Que encontremos intelectuales varones que se proclaman por el socialismo mientras incluyen «el tema del feminismo» como un particularismo más (e incluso lo enlisten públicamente dentro de esos colectivos que operan como dispersores de los problemas fundamentales de nuestro tiempo); o que, a pesar de realizar un inmenso esfuerzo intelectual y de estudio sobre los problemas de nuestra clase obrera y sus posibles soluciones, cuando se les pregunta por el estudio del feminismo afirman no haber leído nada sobre el tema (como si no fuera un problema que exijiera dedicación tanto como la lucha por el socialismo); hasta el extremo (muy marginal, casi insignificante) de misóginos que se ubican en las filas del socialismo al mismo tiempo que aseveran que el patriarcado no existe o que el feminismo cumple la función de enfrentamiento entre los integrantes de nuestra clase (o una mujer como Roxana Kreimer, que afirma que las mujeres realizan más tareas domésticas, de cuidado y crianza porque «les gusta»). Precisamente, lo descripto, no hace más que reafirmar lo que el movimiento feminista devela desde hace tres siglos: la vigencia del patriarcado, cuya formación fue un proceso que se desarrolló desde el año 3100 al 600 a.C.
Para decirlo en otras palabras: que hasta los propios compañeros que añoran el socialismo y realizan algún tipo de militancia en ese sentido (es decir, que han logrado romper con la lógica inherente de las determinaciones sociales que nos formatean en el sistema capitalista, de resolver, pensar y apostar exclusivamente a salidas individuales) no hagan extensiva su formulación en términos colectivos de clase, también, para aportar, formarse, pensar sobre los problemas que nos atraviesan específicamente a la mitad de la humanidad; que esto aún ocurra, es expresión de lo arraigada que está la socialización basada en estos estereotipos sexistas que nos ubican en un lugar subordinado al conjunto de las mujeres, por parte de los varones.
En ese sentido, la crianza de los hijos, para las mujeres, no representa la misma cosa que para los varones.

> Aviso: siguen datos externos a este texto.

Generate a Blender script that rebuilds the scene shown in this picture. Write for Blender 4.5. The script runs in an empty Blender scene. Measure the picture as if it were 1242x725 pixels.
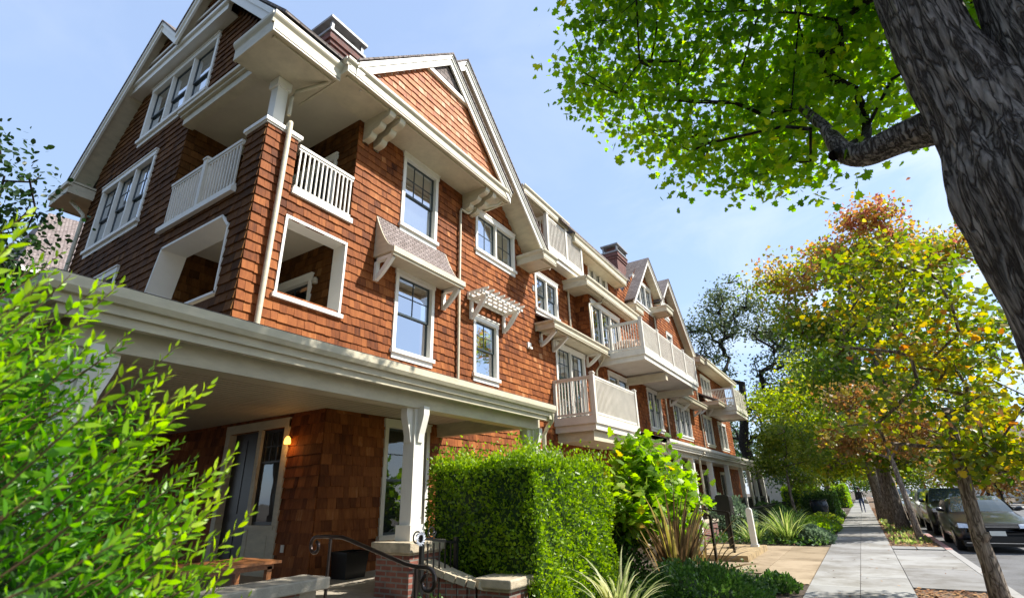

Aun en aquellos casos en los que ellos y nosotras seamos conscientes de lo que hay que corregir, de aquello a lo que hay que estar atentos para que no ocurra lo que sale por default (en una sociedad patriarcal), aun en aquellos que realicen un arduo trabajo para no reproducir lo establecido socialmente, aun allí podremos encontrar la lógica patriarcal operando en lo cotidiano.
Podemos entender esto. Porque, aquello determinado socialmente, aquello enraizado hasta los huesos y aprehendido a través de la propia constitución de la sociedad (en la que un puñado es dueño de los medios para producir la riqueza y la gran mayoría somos los que la producimos pero siendo explotados), aquello que incorporamos cada vez que trabajamos para reproducir materialmente nuestra vida, no puede cambiarse (como postula la salida liberal) individualmente.
Lo mismo ocurre con la liberación de las mujeres de la subordinación jerárquica de los sexos: podemos (y las feministas lo hacemos diariamente) maniobrar, dentro del margen de posibilidad de cada una, en nuestra cotidianeidad, para combatir las desigualdades que observamos en nuestra tareas diarias, en nuestros círculos de amigos, en nuestro hogar.
Pero el feminismo trata de otra cosa. No de pensar que porque en mi caso particular combato los rastros de machismo y patriarcado soy feminista, sino por comprender que es una lucha inexorablemente colectiva. Que al igual que el capitalismo, el patriarcado funciona como un sistema social, sus trazos son transversales y, en gran parte, invisibles. Pero, fundamentalmente, que a pesar del valor enorme que pueda tener nuestra conducta singular, coherente, para nosotros mismos y para quienes nos rodean, no podemos perder de vista nuestro objetivo conjunto: como clase social y por la liberación de la mitad de la humanidad.